* Start Dataset excerpt *

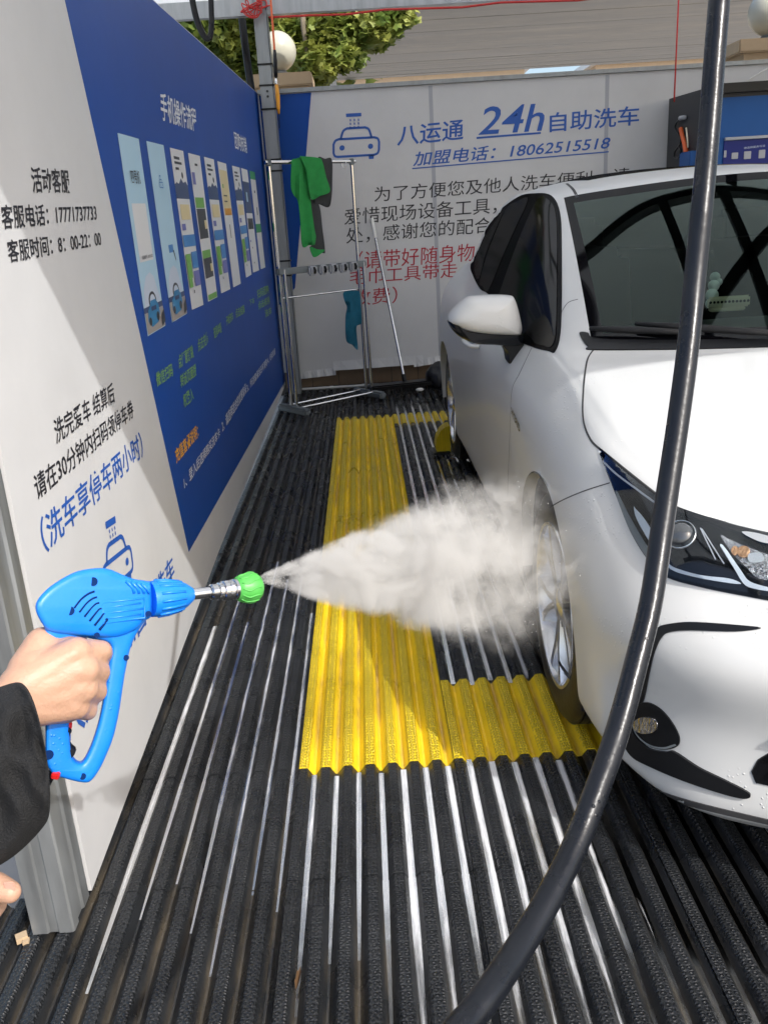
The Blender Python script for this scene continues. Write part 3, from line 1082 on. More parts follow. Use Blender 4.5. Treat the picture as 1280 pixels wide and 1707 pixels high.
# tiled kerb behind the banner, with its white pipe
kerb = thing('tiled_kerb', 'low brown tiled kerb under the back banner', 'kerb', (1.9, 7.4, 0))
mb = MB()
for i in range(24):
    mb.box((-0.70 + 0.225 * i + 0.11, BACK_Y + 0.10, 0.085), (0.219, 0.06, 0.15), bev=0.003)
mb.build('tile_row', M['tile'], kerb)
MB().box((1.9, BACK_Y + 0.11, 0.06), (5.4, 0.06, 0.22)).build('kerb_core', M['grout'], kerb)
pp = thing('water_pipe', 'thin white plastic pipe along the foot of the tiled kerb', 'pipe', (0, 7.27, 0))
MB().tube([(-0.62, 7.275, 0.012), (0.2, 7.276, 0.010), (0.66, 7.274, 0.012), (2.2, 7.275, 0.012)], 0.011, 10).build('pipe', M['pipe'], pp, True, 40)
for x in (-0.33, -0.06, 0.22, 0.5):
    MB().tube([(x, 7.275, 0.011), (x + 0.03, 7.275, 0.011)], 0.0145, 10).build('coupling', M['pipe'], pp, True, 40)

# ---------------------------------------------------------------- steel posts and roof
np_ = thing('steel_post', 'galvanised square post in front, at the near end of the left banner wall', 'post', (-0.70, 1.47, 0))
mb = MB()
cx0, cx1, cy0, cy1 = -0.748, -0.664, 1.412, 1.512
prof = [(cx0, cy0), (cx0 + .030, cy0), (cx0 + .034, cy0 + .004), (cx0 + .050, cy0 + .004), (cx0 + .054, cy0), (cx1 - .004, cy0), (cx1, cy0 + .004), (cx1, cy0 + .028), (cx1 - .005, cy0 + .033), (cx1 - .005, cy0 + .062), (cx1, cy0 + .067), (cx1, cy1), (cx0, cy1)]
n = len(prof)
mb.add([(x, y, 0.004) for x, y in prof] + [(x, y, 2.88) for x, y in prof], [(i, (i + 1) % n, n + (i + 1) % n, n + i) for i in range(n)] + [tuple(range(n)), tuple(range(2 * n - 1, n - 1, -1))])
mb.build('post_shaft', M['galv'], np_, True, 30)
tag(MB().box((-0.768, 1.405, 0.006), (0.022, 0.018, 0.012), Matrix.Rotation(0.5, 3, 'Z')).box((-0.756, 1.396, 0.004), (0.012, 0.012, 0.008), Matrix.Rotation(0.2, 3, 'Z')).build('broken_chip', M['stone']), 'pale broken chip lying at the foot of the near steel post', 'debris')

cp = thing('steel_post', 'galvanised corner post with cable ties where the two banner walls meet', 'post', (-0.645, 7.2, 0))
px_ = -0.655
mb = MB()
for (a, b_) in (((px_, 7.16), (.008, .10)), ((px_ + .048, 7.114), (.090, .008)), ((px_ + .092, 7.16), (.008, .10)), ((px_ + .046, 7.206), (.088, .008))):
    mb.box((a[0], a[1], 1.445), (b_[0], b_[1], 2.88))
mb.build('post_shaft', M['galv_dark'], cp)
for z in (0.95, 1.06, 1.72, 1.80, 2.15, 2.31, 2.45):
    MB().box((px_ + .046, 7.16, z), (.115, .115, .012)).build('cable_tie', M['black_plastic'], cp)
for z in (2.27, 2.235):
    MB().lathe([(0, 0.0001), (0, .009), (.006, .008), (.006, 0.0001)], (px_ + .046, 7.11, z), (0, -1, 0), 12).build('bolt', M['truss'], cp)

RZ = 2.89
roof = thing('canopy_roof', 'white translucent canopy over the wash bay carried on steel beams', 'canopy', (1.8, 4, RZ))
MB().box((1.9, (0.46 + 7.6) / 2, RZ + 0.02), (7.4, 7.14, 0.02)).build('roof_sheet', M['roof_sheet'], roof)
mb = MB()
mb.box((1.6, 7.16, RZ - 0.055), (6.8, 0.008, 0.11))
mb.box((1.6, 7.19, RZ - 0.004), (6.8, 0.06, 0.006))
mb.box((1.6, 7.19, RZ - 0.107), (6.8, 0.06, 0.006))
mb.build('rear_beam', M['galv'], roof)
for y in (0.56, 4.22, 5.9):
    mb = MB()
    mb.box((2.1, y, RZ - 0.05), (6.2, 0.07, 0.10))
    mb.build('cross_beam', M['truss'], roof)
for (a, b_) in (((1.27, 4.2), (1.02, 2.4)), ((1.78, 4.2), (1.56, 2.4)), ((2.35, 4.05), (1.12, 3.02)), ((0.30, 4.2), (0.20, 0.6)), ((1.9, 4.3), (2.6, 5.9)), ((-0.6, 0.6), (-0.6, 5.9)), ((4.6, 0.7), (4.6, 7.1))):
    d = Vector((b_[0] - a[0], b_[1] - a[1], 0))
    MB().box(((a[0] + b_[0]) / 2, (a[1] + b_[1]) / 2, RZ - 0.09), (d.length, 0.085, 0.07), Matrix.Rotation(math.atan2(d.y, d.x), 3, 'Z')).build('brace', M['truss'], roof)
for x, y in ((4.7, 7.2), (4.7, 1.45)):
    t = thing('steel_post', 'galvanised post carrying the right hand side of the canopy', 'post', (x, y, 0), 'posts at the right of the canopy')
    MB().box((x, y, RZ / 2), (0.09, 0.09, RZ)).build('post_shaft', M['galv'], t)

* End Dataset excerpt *

### Problem details
Without the pictures, print the whole listing exactly as given.

### Output for this exercise
The Blender Python script for this scene continues. Write part 3, from line 1082 on. More parts follow. Use Blender 4.5. Treat the picture as 1280 pixels wide and 1707 pixels high.
# tiled kerb behind the banner, with its white pipe
kerb = thing('tiled_kerb', 'low brown tiled kerb under the back banner', 'kerb', (1.9, 7.4, 0))
mb = MB()
for i in range(24):
    mb.box((-0.70 + 0.225 * i + 0.11, BACK_Y + 0.10, 0.085), (0.219, 0.06, 0.15), bev=0.003)
mb.build('tile_row', M['tile'], kerb)
MB().box((1.9, BACK_Y + 0.11, 0.06), (5.4, 0.06, 0.22)).build('kerb_core', M['grout'], kerb)
pp = thing('water_pipe', 'thin white plastic pipe along the foot of the tiled kerb', 'pipe', (0, 7.27, 0))
MB().tube([(-0.62, 7.275, 0.012), (0.2, 7.276, 0.010), (0.66, 7.274, 0.012), (2.2, 7.275, 0.012)], 0.011, 10).build('pipe', M['pipe'], pp, True, 40)
for x in (-0.33, -0.06, 0.22, 0.5):
    MB().tube([(x, 7.275, 0.011), (x + 0.03, 7.275, 0.011)], 0.0145, 10).build('coupling', M['pipe'], pp, True, 40)

# ---------------------------------------------------------------- steel posts and roof
np_ = thing('steel_post', 'galvanised square post in front, at the near end of the left banner wall', 'post', (-0.70, 1.47, 0))
mb = MB()
cx0, cx1, cy0, cy1 = -0.748, -0.664, 1.412, 1.512
prof = [(cx0, cy0), (cx0 + .030, cy0), (cx0 + .034, cy0 + .004), (cx0 + .050, cy0 + .004), (cx0 + .054, cy0), (cx1 - .004, cy0), (cx1, cy0 + .004), (cx1, cy0 + .028), (cx1 - .005, cy0 + .033), (cx1 - .005, cy0 + .062), (cx1, cy0 + .067), (cx1, cy1), (cx0, cy1)]
n = len(prof)
mb.add([(x, y, 0.004) for x, y in prof] + [(x, y, 2.88) for x, y in prof], [(i, (i + 1) % n, n + (i + 1) % n, n + i) for i in range(n)] + [tuple(range(n)), tuple(range(2 * n - 1, n - 1, -1))])
mb.build('post_shaft', M['galv'], np_, True, 30)
tag(MB().box((-0.768, 1.405, 0.006), (0.022, 0.018, 0.012), Matrix.Rotation(0.5, 3, 'Z')).box((-0.756, 1.396, 0.004), (0.012, 0.012, 0.008), Matrix.Rotation(0.2, 3, 'Z')).build('broken_chip', M['stone']), 'pale broken chip lying at the foot of the near steel post', 'debris')

cp = thing('steel_post', 'galvanised corner post with cable ties where the two banner walls meet', 'post', (-0.645, 7.2, 0))
px_ = -0.655
mb = MB()
for (a, b_) in (((px_, 7.16), (.008, .10)), ((px_ + .048, 7.114), (.090, .008)), ((px_ + .092, 7.16), (.008, .10)), ((px_ + .046, 7.206), (.088, .008))):
    mb.box((a[0], a[1], 1.445), (b_[0], b_[1], 2.88))
mb.build('post_shaft', M['galv_dark'], cp)
for z in (0.95, 1.06, 1.72, 1.80, 2.15, 2.31, 2.45):
    MB().box((px_ + .046, 7.16, z), (.115, .115, .012)).build('cable_tie', M['black_plastic'], cp)
for z in (2.27, 2.235):
    MB().lathe([(0, 0.0001), (0, .009), (.006, .008), (.006, 0.0001)], (px_ + .046, 7.11, z), (0, -1, 0), 12).build('bolt', M['truss'], cp)

RZ = 2.89
roof = thing('canopy_roof', 'white translucent canopy over the wash bay carried on steel beams', 'canopy', (1.8, 4, RZ))
MB().box((1.9, (0.46 + 7.6) / 2, RZ + 0.02), (7.4, 7.14, 0.02)).build('roof_sheet', M['roof_sheet'], roof)
mb = MB()
mb.box((1.6, 7.16, RZ - 0.055), (6.8, 0.008, 0.11))
mb.box((1.6, 7.19, RZ - 0.004), (6.8, 0.06, 0.006))
mb.box((1.6, 7.19, RZ - 0.107), (6.8, 0.06, 0.006))
mb.build('rear_beam', M['galv'], roof)
for y in (0.56, 4.22, 5.9):
    mb = MB()
    mb.box((2.1, y, RZ - 0.05), (6.2, 0.07, 0.10))
    mb.build('cross_beam', M['truss'], roof)
for (a, b_) in (((1.27, 4.2), (1.02, 2.4)), ((1.78, 4.2), (1.56, 2.4)), ((2.35, 4.05), (1.12, 3.02)), ((0.30, 4.2), (0.20, 0.6)), ((1.9, 4.3), (2.6, 5.9)), ((-0.6, 0.6), (-0.6, 5.9)), ((4.6, 0.7), (4.6, 7.1))):
    d = Vector((b_[0] - a[0], b_[1] - a[1], 0))
    MB().box(((a[0] + b_[0]) / 2, (a[1] + b_[1]) / 2, RZ - 0.09), (d.length, 0.085, 0.07), Matrix.Rotation(math.atan2(d.y, d.x), 3, 'Z')).build('brace', M['truss'], roof)
for x, y in ((4.7, 7.2), (4.7, 1.45)):
    t = thing('steel_post', 'galvanised post carrying the right hand side of the canopy', 'post', (x, y, 0), 'posts at the right of the canopy')
    MB().box((x, y, RZ / 2), (0.09, 0.09, RZ)).build('post_shaft', M['galv'], t)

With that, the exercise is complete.